Companies that import Japanese steel under exclusions that spare them from having to pay 25% tariffs will be filling tariff rate quotas when they bring the goods in, the Commerce Department confirmed. The department's initial release said exclusions would continue, but was silent on whether they would count against the quota (see 2202070064). Under the European Union deal, excluded products did not count toward the tariff rate quotas.
Alaska's two Republican senators, Dan Sullivan and Lisa Murkowski, introduced a bill that would ban the import of Russian seafood products. Russia doesn't import U.S. seafood products anymore, in retaliation for sanctions Western nations imposed after Russia invaded Crimea, part of Ukraine, a region that it later annexed. The bill, which the senators announced Dec. 11 but introduced earlier this week, is called the U.S.-Russian Federation Seafood Reciprocity Act.
To help prevent someone from selling stolen goods on a marketplace, California, Florida, Massachusetts, New Hampshire, Ohio, and Washington state legislators have proposed bills that would require marketplaces to obtain and share the names and contact information of high-volume marketplace sellers.
Ohio's two senators and Sen. Bob Casey, D-Pa., are asking the commerce secretary and U.S. trade representative to convince Canada and Mexico "to either reduce their exports of down-stream GOES products to the United States, or utilize more U.S. GOES in the production of those products." In a letter that leaned heavily on the Commerce Department's conclusion that the import of transformer components from neighboring countries is a national security threat, they said grain-oriented electrical steel (GOES) is produced by Cleveland-Cliffs in two locations in Ohio and Pennsylvania, and supports 2,000 jobs. When a 25% tariff was imposed on steel, the market shifted so that cores, core parts and laminates became the imports for transformers, rather than the steel. Imports of GOES dropped by 56% the year after the tariffs began.
The U.S. is seeking formal consultations over how Mexico is enforcing laws aimed at protecting the endangered vaquita porpoise and the prohibition on the sale of the totoaba fish, after other discussions did not produce enough progress, officials from the Office of the U.S. Trade Representative said. These consultations are under the environmental chapter of the USMCA, not the dispute settlement chapter, but if the countries were not able to reach a negotiated settlement, the U.S. could table a dispute that could ultimately lead to tariffs, if the panel ruled against Mexico.
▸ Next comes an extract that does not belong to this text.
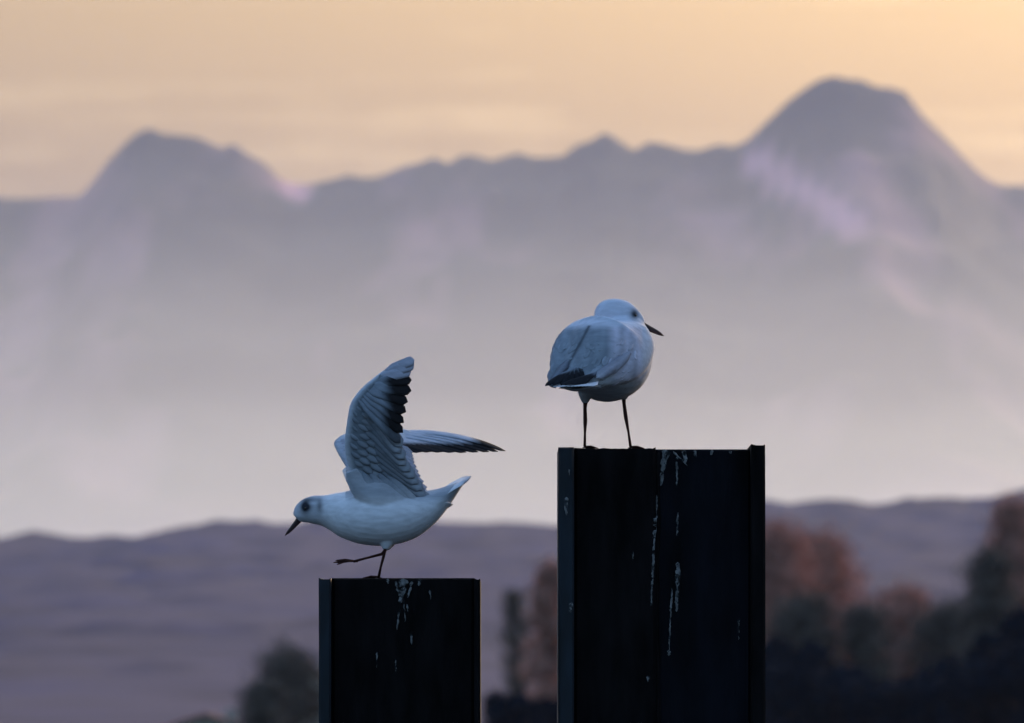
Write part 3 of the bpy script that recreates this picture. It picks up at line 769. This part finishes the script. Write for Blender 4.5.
# folded wings
loft(core, [(q(594, 320, .045), 8*s, 10*s), (q(582, 333, .020), 16*s, 15*s), (q(572, 348, -.005), 20*s, 15*s), (q(564, 363, -.035), 17*s, 11*s), (q(557, 376, -.065), 10*s, 7*s), (q(550, 385, -.085), 4*s, 3*s)], Vector((.55, -.83, 0)).normalized())
loft(core, [(q(640, 328, .015), 8*s, 8*s), (q(640, 344, -.010), 17*s, 12*s), (q(630, 360, -.050), 19*s, 11*s), (q(612, 372, -.085), 14*s, 8*s), (q(594, 380, -.110), 8*s, 5*s), (q(578, 385, -.125), 3*s, 3*s)], Vector((.4, -.92, 0)).normalized())
cv, cf, cn = remesh(core, .0021, 5)
def col2(p, n=None):
    px = p.x * 500 + OX; py = OY - p.z * 500
    mant = (.29, .32, .37)
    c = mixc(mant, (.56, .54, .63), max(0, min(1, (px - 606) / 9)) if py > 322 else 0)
    st_ = mnoise.noise(Vector((px * .16, py * .03, 2))); c = tuple(x * (1 + .28 * st_) for x in c)
    head = max(0, min(1, (329 - py) / 7 + .1))
    c = mixc(c, (.68, .70, .80), head)
    # breast is white at the right edge; belly greyed to put in the shade underneath
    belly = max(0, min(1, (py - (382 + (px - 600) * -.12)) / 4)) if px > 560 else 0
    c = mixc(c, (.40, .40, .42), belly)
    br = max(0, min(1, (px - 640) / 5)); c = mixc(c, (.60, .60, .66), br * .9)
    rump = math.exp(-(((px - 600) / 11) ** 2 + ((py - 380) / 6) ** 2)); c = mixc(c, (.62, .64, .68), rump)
    fold_shade = math.exp(-((px - float(np.interp(py, [320, 340, 360, 388], [592, 582, 571, 556]))) / 1.8) ** 2) if 325 < py < 384 else 0  # dark line paints the shade in the crease beside the left wing
    c = mixc(c, (.08, .09, .11), fold_shade * .85)
    if py > 300 and px > 600:
        e = math.exp(-(((px - 635) / 4.5) ** 2 + ((py - 312) / 5.5) ** 2)); c = mixc(c, (.04, .04, .05), e)
    return c
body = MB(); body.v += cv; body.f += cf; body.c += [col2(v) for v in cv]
def flow2(p):
    if p.z > .24: return Vector((-.9, -.2, -.35))
    return Vector((-.40, -.60, -.70))
def ln2(p): return .007 if p.z > .25 else .018
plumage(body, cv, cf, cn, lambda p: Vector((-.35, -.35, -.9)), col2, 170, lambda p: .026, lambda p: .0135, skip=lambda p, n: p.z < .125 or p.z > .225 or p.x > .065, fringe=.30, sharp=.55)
# tertials and primaries of both folded wings, black-tipped
BN = Vector((-.15, -.75, .62)).normalized()
for i in range(7):
    f = i / 6
    feather(body, q(574 - 6*f, 352 + 8*f, -.045 - .03*f), q(574 - 24*f, 383 + 3*f, -.085 - .03*f), .018, Vector((-.45, -.85, .2)), .003, lambda v, a, sh: mixc((.23, .25, .30), (.10, .11, .14), sh * .7), 8, .7, vane=.25)
for i in range(7):
    f = i / 6
    feather(body, q(630 - 10*f, 352 + 10*f, -.075 - .02*f), q(608 - 12*f, 375 + 4*f, -.115 - .015*f), .020, Vector((.3, -.92, .25)), .003, lambda v, a, sh: mixc(mixc((.42, .42, .50), (.60, .61, .68), max(0, a*3-2)), (.16, .17, .21), sh * .6), 8, .7, vane=.25)
for i in range(6):
    f = i / 5
    feather(body, q(577 - 4*f, 362 + 8*f, -.082 - .005*f), q(584 - 39*f, 386 + 1.5*f, -.128 - .015*f), .013, BN, .003, lambda v, a, sh: mixc((.26, .29, .34), DARK, min(1, max(0, a * 5 - .9 - .5 * sh))), 10, .7, vane=.2)
    feather(body, q(596 - 8*f, 373 + 4*f, -.118), q(582 - 20*f, 386 + .8*f, -.150 - .01*f), .012, BN, .002, lambda v, a, sh: mixc((.2, .21, .25), DARK, min(1, a * 5 - .6)), 10, .7, vane=.2)
for i in range(12):
    f = i / 11 * 2 - 1; c_ = q(586, 381, -.085) + SD * f * .02; e_ = q(573, 388.5, -.165) + SD * f * .045
    feather(body, c_, e_, .017, Vector((-.1, -.25, .95)), .001, lambda v, a, sh: (.66, .66, .69), 8, .85, vane=.06)
for i in range(9):
    f = i / 8 * 2 - 1; c_ = q(592, 384, -.06) + SD * f * .03; e_ = q(574, 391 - 2*abs(f), -.12) + SD * f * .034
    feather(body, c_, e_, .016, Vector((0, -.35, -.9)), .003, lambda v, a, sh: (.6, .6, .63), 8, .7)
def _l2():
    body.tube([q(586, 394, -.005), q(585.3, 407, -.005), q(585.5, 420, -.004), q(585.2, 432, 0), q(585, 445.2, .004)], [.0062, .0036, .0042, .0024, .0030], 9)
    foot(body, q(585, 446.2, .004), Vector((.50, .86, 0)).normalized(), ln=.034)
    body.tube([q(624, 389, .02), q(624.6, 402, .02), q(626.2, 415, .018), q(629, 431, .014), q(631, 445.2, .012)], [.0062, .0036, .0042, .0024, .0030], 9)
    foot(body, q(631, 446.2, .012), Vector((.55, .83, 0)).normalized(), ln=.034)
legs(_l2)
body.build('body', M['feather'], g2, cols=True)
beak_part(g2, q(641, 322, .042), q(665, 332, .042), .003, 3.9*s, Yv)
eye_part(g2, q(635.5, 313.2, .0235), .0036, FRONT); eye_part(g2, q(635.5, 313.2, .0625), .0036, FRONT)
The Bureau of Industry and Security is asking for comments on the Section 232 exclusion process, including the request, objection, rebuttal and surrebuttal process, the standards of review, transparency of the process, and General Approved Exclusions. Officials are particularly interested in hearing ideas about how to reduce the volume of submission errors and rejected filings in the exclusions portal; whether reducing the length or type of attachments could speed the processing of requests; whether there should be a public summary of confidential business information underpinning exclusion requests or objections; whether there should be public disclosure of delivery times in requests or objections; whether evidence supporting requests or objections should have to be from the last 90 days; and how to streamline the online forms. Comments should be filed at regulations.gov, docket number BIS-2021-0042, by March 28.
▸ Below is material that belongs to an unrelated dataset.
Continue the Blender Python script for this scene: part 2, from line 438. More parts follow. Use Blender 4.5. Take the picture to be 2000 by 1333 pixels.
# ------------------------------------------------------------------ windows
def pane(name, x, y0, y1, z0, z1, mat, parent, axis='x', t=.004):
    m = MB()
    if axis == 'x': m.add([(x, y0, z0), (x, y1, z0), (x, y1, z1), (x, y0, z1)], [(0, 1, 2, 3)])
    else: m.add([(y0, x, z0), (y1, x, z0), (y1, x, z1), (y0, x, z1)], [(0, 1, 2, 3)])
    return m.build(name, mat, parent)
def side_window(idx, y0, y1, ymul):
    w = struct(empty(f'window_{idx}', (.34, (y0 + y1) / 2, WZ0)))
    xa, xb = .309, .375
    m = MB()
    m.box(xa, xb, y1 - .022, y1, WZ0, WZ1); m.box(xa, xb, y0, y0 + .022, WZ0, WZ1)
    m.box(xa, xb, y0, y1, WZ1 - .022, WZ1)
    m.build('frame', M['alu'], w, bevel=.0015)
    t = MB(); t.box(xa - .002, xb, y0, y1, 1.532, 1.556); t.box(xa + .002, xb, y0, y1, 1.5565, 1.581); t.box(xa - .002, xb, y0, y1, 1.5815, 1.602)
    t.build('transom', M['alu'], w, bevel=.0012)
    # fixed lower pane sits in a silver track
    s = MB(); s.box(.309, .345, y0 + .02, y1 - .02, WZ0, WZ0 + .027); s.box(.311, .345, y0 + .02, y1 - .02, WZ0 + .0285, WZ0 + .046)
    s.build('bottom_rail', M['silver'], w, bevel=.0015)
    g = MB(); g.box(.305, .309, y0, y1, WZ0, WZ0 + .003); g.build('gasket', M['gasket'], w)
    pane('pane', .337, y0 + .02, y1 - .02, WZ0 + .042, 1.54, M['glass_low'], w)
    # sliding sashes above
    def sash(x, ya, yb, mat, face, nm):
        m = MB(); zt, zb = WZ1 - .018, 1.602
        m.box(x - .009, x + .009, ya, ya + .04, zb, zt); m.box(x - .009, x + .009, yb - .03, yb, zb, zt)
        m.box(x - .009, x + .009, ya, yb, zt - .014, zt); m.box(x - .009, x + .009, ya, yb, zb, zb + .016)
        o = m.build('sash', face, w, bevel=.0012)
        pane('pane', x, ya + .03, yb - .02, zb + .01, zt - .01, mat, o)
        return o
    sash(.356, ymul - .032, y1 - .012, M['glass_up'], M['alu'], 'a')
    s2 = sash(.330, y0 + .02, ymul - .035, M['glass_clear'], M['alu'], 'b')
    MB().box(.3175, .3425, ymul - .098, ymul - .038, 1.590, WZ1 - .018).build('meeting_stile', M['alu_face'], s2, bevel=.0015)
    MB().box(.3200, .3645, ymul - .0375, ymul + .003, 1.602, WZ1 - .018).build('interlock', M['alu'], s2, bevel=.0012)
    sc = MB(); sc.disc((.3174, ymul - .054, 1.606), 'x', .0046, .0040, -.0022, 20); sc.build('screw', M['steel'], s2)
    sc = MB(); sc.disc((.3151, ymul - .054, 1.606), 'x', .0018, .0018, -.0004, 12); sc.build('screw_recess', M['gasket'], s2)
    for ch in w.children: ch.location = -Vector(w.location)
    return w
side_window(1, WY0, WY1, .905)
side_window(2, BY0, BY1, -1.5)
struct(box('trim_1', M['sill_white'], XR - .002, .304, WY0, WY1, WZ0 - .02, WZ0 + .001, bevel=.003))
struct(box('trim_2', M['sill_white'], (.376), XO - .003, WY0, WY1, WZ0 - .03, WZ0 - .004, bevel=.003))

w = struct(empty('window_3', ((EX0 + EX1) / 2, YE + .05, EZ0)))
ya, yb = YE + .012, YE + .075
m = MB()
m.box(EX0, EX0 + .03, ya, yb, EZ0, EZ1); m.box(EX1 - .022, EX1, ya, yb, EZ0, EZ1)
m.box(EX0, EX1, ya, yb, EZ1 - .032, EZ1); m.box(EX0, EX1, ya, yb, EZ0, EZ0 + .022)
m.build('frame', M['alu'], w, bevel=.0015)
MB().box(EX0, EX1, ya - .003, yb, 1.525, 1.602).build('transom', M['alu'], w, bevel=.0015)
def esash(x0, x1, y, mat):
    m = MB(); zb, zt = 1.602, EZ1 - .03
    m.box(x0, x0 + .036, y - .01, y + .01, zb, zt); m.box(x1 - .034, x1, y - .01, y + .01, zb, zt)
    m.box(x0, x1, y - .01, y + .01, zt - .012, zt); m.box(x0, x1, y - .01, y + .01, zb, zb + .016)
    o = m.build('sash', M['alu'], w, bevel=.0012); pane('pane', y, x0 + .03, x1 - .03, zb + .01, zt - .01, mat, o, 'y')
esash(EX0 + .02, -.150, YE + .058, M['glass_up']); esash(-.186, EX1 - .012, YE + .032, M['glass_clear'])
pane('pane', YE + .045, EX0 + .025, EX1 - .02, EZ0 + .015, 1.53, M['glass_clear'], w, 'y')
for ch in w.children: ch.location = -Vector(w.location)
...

Rep. Rick Larsen, D-Wash., told a virtual audience Feb. 9 hosted by the National Committee on U.S.-China Relations that there are more members of Congress who want to punish China or decouple from its economy than there are those who see themselves as trying to salvage the relationship.
The National Customs Brokers & Forwarders Association of America is telling Congress that some of the language about Non-Vessel Operating Common Carriers (or NVOCCs) and "Ocean Transport Intermediaries" in the Ocean Shipping Act does not make sense, because these intermediaries do not control cargo placement aboard a vessel, and most of the time, they do not set detention and demurrage charges.
A World Trade Organization panel said the U.S. International Trade Commission made numerous errors as it laid the groundwork for a safeguard tariff on large residential washing machines and parts, a tariff that is still in place for entries above the quota. The tariff is currently 14% within the quota threshold for washers and 30% on parts and washers above the quota threshold.
With new data out about exports to China, economist Chad Bown of the Peterson Institute for International Economics says that China only bought 60% of the goods it promised, and about 57% of all it promised, when services are included. In all, China said it would buy $502.4 billion from U.S. sources in 2020 and 2021.